Foto’s: Peter
HOOFS is een band met een verhaal. Zanger Ramón van Geytenbeek stapte vorig jaar uit het leven. HOOFS [foto hieronder], lawaaipunkers pur sang, hadden twee ep’s op de naam staan en aan een derde werd gewerkt. De show in Tolhuistuin wordt opgedragen aan Van Geytenbeek. Jessie van Sambeek blijkt een waardige opvolgster achter de microfoon.
Het is vaak een beetje lullig om in het voorprogramma van een wat grotere band te staan. De zaal loopt vol, bezoekers willen een drankje en even bijpraten. Op het podium staan echter muzikanten die de avond belangrijk willen maken. HOOFS doet vanavond alles goed. Er is emotie op het podium rondom Van Geytenbeek en de zaal wordt betrokken bij het optreden. Van Sambeek stapt van het podium, maakt contact en is in alles een uitstekende frontvrouw. HOOFS speelt een prima show van dertig minuten. Titels van liedjes als ‘Queer’ en ‘Fists’ zeggen veel, zo niet alles. Het bereik van Van Sambeek is niet al te groot, maar dat is kritiek voor later in een carrière. Voor nu is het wachten op nieuwe muziek en optredens om die derde ep te promoten.
Hoewel debuut The Great Regression zeer lovende recensies ontving, is Ditz [openingsfoto, foto hierboven en foto’s hieronder] niet naast de schoenen gaan lopen. Het vijftal uit Brighton neemt een prettige DIY-houding mee naar Amsterdam. De groepsleden zetten zelf de microfoons en versterkers neer, stemmen even en hebben oog voor de fans voor het podium. Zanger Cal Francis ontbreekt, naar later blijkt omdat hij zich in een jurkje moet wurmen en wat make-up wil aanbrengen. De tweede langspeler Never Exhale is zojuist verschenen en overtuigt op vele fronten. Tekstueel en muzikaal heeft Ditz stappen gemaakt.
De band opent met ‘V70’ van Never Exhale. Het is een soundscape vol lawaai, zo’n nummer waar het publiek ingezogen wordt. Francis wandelt het podium op en alle ingrediënten voor een geweldige show zijn aanwezig. Na vier of vijf nummers begint het echter al te wringen. Francis stapt de zaal in, klimt naar de eerste ring, haalt gymnastische toeren uit en betrekt uiteindelijk ook de fans aan de bar bij het optreden. Even later klautert hij vanaf de eerste ring naar beneden. Het jurkje blijkt onflatteus kort. De bedoelingen van Francis zijn grappig maar vooral oubollig. De bezoekers volgen de reis van de zanger. Niet veel later is hij terug op het podium en betast hij het kalende hoofd van een bezoeker. Hij wil op de handen van fans staan en hoofden gebruiken voor evenwicht. Francis stapt minder dan een halve meter weg van het podium en zoekt balans. Er is herkenning in de zaal. John Coffey, Pinkpop! In Amsterdam is er echter niemand die een glas bier gooit.

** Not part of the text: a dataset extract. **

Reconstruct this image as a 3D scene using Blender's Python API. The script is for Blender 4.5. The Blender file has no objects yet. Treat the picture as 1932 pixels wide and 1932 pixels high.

Het optreden van Ditz valt verder vooral tegen. De teksten zijn slecht te verstaan, er is geen enkele muzikale explosie, nummers gaan alleen maar meer op elkaar lijken en de capriolen van Francis worden potsierlijker. De door de zanger gedirigeerde moshpit komt niet tot leven en blijft uiteindelijk beperkt tot een sjofele polonaise.